**DATASET EXCERPT**:
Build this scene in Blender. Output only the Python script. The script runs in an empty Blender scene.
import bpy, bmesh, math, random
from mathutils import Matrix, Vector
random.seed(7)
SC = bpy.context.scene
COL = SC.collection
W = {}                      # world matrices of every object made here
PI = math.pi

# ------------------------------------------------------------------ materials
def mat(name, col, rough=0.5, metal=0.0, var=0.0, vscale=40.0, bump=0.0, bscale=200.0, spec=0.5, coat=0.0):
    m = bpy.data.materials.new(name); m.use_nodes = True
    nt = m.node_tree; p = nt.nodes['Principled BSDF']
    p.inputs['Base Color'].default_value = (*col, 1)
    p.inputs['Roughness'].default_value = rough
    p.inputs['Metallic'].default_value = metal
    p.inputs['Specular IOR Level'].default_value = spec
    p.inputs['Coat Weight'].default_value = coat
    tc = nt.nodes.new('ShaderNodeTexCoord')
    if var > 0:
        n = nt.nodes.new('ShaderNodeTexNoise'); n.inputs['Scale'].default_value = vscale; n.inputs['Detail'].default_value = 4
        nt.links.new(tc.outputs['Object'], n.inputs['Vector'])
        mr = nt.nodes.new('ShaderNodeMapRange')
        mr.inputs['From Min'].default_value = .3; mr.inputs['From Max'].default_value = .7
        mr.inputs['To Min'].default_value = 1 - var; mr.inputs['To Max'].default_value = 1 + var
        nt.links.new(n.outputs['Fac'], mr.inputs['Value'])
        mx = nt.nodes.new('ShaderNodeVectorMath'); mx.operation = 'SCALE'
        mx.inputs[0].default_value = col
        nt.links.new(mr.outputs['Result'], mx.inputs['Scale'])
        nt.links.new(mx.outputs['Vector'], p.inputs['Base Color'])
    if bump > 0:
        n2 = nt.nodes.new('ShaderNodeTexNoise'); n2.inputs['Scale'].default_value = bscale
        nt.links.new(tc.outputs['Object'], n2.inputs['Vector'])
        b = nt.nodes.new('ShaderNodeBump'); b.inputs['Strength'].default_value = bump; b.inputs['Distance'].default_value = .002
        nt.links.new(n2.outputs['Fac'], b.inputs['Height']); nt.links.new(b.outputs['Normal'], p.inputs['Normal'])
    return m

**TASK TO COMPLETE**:
Print the whole listing exactly as it is.

**SOLUTION TO THIS EXERCISE**:
Build this scene in Blender. Output only the Python script. The script runs in an empty Blender scene.
import bpy, bmesh, math, random
from mathutils import Matrix, Vector
random.seed(7)
SC = bpy.context.scene
COL = SC.collection
W = {}                      # world matrices of every object made here
PI = math.pi

# ------------------------------------------------------------------ materials
def mat(name, col, rough=0.5, metal=0.0, var=0.0, vscale=40.0, bump=0.0, bscale=200.0, spec=0.5, coat=0.0):
    m = bpy.data.materials.new(name); m.use_nodes = True
    nt = m.node_tree; p = nt.nodes['Principled BSDF']
    p.inputs['Base Color'].default_value = (*col, 1)
    p.inputs['Roughness'].default_value = rough
    p.inputs['Metallic'].default_value = metal
    p.inputs['Specular IOR Level'].default_value = spec
    p.inputs['Coat Weight'].default_value = coat
    tc = nt.nodes.new('ShaderNodeTexCoord')
    if var > 0:
        n = nt.nodes.new('ShaderNodeTexNoise'); n.inputs['Scale'].default_value = vscale; n.inputs['Detail'].default_value = 4
        nt.links.new(tc.outputs['Object'], n.inputs['Vector'])
        mr = nt.nodes.new('ShaderNodeMapRange')
        mr.inputs['From Min'].default_value = .3; mr.inputs['From Max'].default_value = .7
        mr.inputs['To Min'].default_value = 1 - var; mr.inputs['To Max'].default_value = 1 + var
        nt.links.new(n.outputs['Fac'], mr.inputs['Value'])
        mx = nt.nodes.new('ShaderNodeVectorMath'); mx.operation = 'SCALE'
        mx.inputs[0].default_value = col
        nt.links.new(mr.outputs['Result'], mx.inputs['Scale'])
        nt.links.new(mx.outputs['Vector'], p.inputs['Base Color'])
    if bump > 0:
        n2 = nt.nodes.new('ShaderNodeTexNoise'); n2.inputs['Scale'].default_value = bscale
        nt.links.new(tc.outputs['Object'], n2.inputs['Vector'])
        b = nt.nodes.new('ShaderNodeBump'); b.inputs['Strength'].default_value = bump; b.inputs['Distance'].default_value = .002
        nt.links.new(n2.outputs['Fac'], b.inputs['Height']); nt.links.new(b.outputs['Normal'], p.inputs['Normal'])
    return m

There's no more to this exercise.